Acho que ele está indo bem, está fazendo o que tem que fazer. O problema é que o Rio Grande vai mal. O (José Ivo) Sartori fez o que podia fazer e terminou o governo atrasando os salários 15 dias. E, na época, diziam que isso era um escândalo e o novo governador afirmou que ia colocar os salários em dia no primeiro ano. Mas agora está atrasado dois meses. E dá para culpar o governo? Não. É que a situação está realmente muito ruim. Por isso eu digo que se não fizer uma mudança profunda, a coisa só vai piorar.

Esse pacote que o governo do Estado apresentou durante a semana vai na direção correta, então?
Não digo que tem que ser assim ou assado, mas o caminho é esse. É fazer alguma coisa para sair dessa situação.
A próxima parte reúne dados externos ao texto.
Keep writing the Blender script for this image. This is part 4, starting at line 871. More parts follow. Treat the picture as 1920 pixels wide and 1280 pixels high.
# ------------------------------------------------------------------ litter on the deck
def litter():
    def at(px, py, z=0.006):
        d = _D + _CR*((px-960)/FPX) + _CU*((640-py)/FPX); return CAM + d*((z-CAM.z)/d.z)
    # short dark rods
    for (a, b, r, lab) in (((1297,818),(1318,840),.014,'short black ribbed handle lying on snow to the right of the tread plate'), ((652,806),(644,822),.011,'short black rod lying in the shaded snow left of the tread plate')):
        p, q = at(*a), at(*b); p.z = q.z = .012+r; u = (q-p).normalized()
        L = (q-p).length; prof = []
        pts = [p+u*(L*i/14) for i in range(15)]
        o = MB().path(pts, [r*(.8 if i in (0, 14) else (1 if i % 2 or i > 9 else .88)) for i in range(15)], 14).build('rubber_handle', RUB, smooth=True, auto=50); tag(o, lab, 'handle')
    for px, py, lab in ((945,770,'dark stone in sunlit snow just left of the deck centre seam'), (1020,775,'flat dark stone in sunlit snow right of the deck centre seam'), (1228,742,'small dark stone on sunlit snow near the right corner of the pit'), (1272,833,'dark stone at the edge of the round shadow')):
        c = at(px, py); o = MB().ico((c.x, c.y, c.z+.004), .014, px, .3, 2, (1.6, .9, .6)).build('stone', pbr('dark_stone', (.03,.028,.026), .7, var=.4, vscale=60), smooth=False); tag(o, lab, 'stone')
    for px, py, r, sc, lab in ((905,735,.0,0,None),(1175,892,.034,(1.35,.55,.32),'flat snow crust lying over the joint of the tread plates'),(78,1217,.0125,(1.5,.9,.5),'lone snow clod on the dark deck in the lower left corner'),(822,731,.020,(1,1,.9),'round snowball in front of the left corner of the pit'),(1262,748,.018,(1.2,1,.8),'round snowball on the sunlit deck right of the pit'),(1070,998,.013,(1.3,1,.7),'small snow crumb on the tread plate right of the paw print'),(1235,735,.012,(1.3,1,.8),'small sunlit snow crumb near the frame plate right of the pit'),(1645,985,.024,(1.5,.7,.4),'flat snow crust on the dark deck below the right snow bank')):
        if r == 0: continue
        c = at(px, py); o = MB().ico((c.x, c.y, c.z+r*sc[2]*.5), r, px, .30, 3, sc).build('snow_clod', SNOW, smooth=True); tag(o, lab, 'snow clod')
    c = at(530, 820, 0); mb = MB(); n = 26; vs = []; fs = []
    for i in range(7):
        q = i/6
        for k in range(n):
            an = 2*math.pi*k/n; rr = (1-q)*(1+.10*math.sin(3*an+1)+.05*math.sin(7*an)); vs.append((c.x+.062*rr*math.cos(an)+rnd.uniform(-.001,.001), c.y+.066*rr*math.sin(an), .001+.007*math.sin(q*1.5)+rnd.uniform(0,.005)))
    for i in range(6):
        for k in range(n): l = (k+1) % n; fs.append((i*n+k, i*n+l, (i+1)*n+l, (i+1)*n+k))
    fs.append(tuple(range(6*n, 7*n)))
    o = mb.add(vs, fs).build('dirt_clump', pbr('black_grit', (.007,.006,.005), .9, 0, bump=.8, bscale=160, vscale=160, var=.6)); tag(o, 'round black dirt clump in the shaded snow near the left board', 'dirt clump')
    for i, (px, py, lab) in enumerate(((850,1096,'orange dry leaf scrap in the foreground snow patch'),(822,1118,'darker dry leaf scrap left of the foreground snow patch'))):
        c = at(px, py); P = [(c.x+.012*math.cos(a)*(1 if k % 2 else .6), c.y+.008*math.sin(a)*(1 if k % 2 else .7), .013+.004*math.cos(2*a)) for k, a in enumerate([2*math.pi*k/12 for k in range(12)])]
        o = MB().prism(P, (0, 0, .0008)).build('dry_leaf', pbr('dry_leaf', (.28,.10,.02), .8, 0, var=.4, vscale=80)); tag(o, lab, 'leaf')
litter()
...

Para terminar: qual o principal conselho que o senhor dá para a juventude que quer um país melhor?
No curto prazo, precisamos de uma movimentação tremenda em cima do Congresso Nacional para que volte a prisão em segunda instância. Isso é vital. Se não fizerem isso, se soltarem todos os que já foram condenados e daqui para a frente não prenderem mais ninguém, eu não sei o que vai acontecer. Porque não é possível punir um operário e deixar impune um presidente, um senador, um empreiteiro. Durante esses anos todos, muitos roubaram e ninguém pegou um dia de cadeia. Agora que as coisas estão acontecendo e as pessoas estão indo para a cadeia, aí sim podemos organizar uma grande campanha pela ética, moralização, respeito, porque aí a pessoa sabe que, se ela não agir bem, vai para a cadeia. Mas o que também digo é que existe um fato novo da maior importância hoje. Em 1964, a Rede Globo tinha o monopólio da informação e, com relação ao que aconteceu, não se pôde discutir nada. Hoje é diferente. Repara: no último sábado, os jovens resolveram fazer uma manifestação no Parcão, em Porto Alegre. Eles me ligaram e eu fui. Começaram a planejar na sexta-feira de noite, através das redes sociais. Nenhum jornal e nenhuma rádio noticiou. E tinha um mar de gente lá, todo mundo transmitindo. Então eu digo: façam sua rede, discutam, tenham participação na vida social brasileira. Acho que os jovens na rua e debatendo significam um caminho aberto para mudarmos o nosso país.

Há 50 anos se fala nas reformas profundas que precisam ser feitas no Brasil e nunca o Congresso e o Executivo conseguiram fazer reforma de coisa nenhuma.